**Your objective:**
Write out all of the lines below, exactly and completely.
* * * * *
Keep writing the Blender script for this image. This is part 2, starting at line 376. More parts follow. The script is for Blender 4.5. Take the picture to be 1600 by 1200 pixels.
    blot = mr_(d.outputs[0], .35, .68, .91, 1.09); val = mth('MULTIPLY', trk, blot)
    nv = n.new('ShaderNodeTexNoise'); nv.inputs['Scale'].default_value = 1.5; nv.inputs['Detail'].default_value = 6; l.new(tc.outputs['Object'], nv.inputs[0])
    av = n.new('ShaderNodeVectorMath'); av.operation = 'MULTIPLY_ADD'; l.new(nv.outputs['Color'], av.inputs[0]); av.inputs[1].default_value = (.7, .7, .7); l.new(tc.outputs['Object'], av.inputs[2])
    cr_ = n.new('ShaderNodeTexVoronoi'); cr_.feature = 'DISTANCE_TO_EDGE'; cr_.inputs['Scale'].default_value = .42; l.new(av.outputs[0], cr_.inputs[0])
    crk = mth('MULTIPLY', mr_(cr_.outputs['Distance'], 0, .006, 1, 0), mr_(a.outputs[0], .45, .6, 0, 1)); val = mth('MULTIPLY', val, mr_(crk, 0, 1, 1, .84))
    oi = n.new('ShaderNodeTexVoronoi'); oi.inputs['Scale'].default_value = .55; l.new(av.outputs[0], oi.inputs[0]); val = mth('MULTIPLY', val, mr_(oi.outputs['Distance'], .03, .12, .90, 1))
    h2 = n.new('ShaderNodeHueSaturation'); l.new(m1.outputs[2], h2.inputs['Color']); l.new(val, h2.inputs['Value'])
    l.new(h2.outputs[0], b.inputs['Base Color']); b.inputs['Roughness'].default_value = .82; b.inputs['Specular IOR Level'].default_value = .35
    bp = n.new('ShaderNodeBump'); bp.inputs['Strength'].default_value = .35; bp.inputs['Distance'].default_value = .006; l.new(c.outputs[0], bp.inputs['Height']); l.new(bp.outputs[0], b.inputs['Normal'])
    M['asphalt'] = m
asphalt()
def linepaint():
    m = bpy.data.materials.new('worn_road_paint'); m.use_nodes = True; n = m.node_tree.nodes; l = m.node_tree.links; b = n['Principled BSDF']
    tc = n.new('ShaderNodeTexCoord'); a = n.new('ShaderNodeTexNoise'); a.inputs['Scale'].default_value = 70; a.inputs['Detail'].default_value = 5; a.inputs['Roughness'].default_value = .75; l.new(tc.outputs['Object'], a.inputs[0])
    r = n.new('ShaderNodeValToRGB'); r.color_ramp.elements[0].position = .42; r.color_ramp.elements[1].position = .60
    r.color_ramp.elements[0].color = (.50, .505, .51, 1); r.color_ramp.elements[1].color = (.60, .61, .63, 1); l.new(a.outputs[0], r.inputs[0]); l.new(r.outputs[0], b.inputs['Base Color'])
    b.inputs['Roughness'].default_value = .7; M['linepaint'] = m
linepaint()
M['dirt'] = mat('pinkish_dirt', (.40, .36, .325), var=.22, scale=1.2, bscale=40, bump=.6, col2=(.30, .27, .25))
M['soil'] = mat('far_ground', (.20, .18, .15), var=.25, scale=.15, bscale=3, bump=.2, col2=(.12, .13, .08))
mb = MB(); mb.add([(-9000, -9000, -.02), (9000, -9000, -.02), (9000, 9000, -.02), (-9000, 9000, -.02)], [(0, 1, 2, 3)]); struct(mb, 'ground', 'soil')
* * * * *
**Exercise result:**
Keep writing the Blender script for this image. This is part 2, starting at line 376. More parts follow. The script is for Blender 4.5. Take the picture to be 1600 by 1200 pixels.
    blot = mr_(d.outputs[0], .35, .68, .91, 1.09); val = mth('MULTIPLY', trk, blot)
    nv = n.new('ShaderNodeTexNoise'); nv.inputs['Scale'].default_value = 1.5; nv.inputs['Detail'].default_value = 6; l.new(tc.outputs['Object'], nv.inputs[0])
    av = n.new('ShaderNodeVectorMath'); av.operation = 'MULTIPLY_ADD'; l.new(nv.outputs['Color'], av.inputs[0]); av.inputs[1].default_value = (.7, .7, .7); l.new(tc.outputs['Object'], av.inputs[2])
    cr_ = n.new('ShaderNodeTexVoronoi'); cr_.feature = 'DISTANCE_TO_EDGE'; cr_.inputs['Scale'].default_value = .42; l.new(av.outputs[0], cr_.inputs[0])
    crk = mth('MULTIPLY', mr_(cr_.outputs['Distance'], 0, .006, 1, 0), mr_(a.outputs[0], .45, .6, 0, 1)); val = mth('MULTIPLY', val, mr_(crk, 0, 1, 1, .84))
    oi = n.new('ShaderNodeTexVoronoi'); oi.inputs['Scale'].default_value = .55; l.new(av.outputs[0], oi.inputs[0]); val = mth('MULTIPLY', val, mr_(oi.outputs['Distance'], .03, .12, .90, 1))
    h2 = n.new('ShaderNodeHueSaturation'); l.new(m1.outputs[2], h2.inputs['Color']); l.new(val, h2.inputs['Value'])
    l.new(h2.outputs[0], b.inputs['Base Color']); b.inputs['Roughness'].default_value = .82; b.inputs['Specular IOR Level'].default_value = .35
    bp = n.new('ShaderNodeBump'); bp.inputs['Strength'].default_value = .35; bp.inputs['Distance'].default_value = .006; l.new(c.outputs[0], bp.inputs['Height']); l.new(bp.outputs[0], b.inputs['Normal'])
    M['asphalt'] = m
asphalt()
def linepaint():
    m = bpy.data.materials.new('worn_road_paint'); m.use_nodes = True; n = m.node_tree.nodes; l = m.node_tree.links; b = n['Principled BSDF']
    tc = n.new('ShaderNodeTexCoord'); a = n.new('ShaderNodeTexNoise'); a.inputs['Scale'].default_value = 70; a.inputs['Detail'].default_value = 5; a.inputs['Roughness'].default_value = .75; l.new(tc.outputs['Object'], a.inputs[0])
    r = n.new('ShaderNodeValToRGB'); r.color_ramp.elements[0].position = .42; r.color_ramp.elements[1].position = .60
    r.color_ramp.elements[0].color = (.50, .505, .51, 1); r.color_ramp.elements[1].color = (.60, .61, .63, 1); l.new(a.outputs[0], r.inputs[0]); l.new(r.outputs[0], b.inputs['Base Color'])
    b.inputs['Roughness'].default_value = .7; M['linepaint'] = m
linepaint()
M['dirt'] = mat('pinkish_dirt', (.40, .36, .325), var=.22, scale=1.2, bscale=40, bump=.6, col2=(.30, .27, .25))
M['soil'] = mat('far_ground', (.20, .18, .15), var=.25, scale=.15, bscale=3, bump=.2, col2=(.12, .13, .08))
mb = MB(); mb.add([(-9000, -9000, -.02), (9000, -9000, -.02), (9000, 9000, -.02), (-9000, 9000, -.02)], [(0, 1, 2, 3)]); struct(mb, 'ground', 'soil')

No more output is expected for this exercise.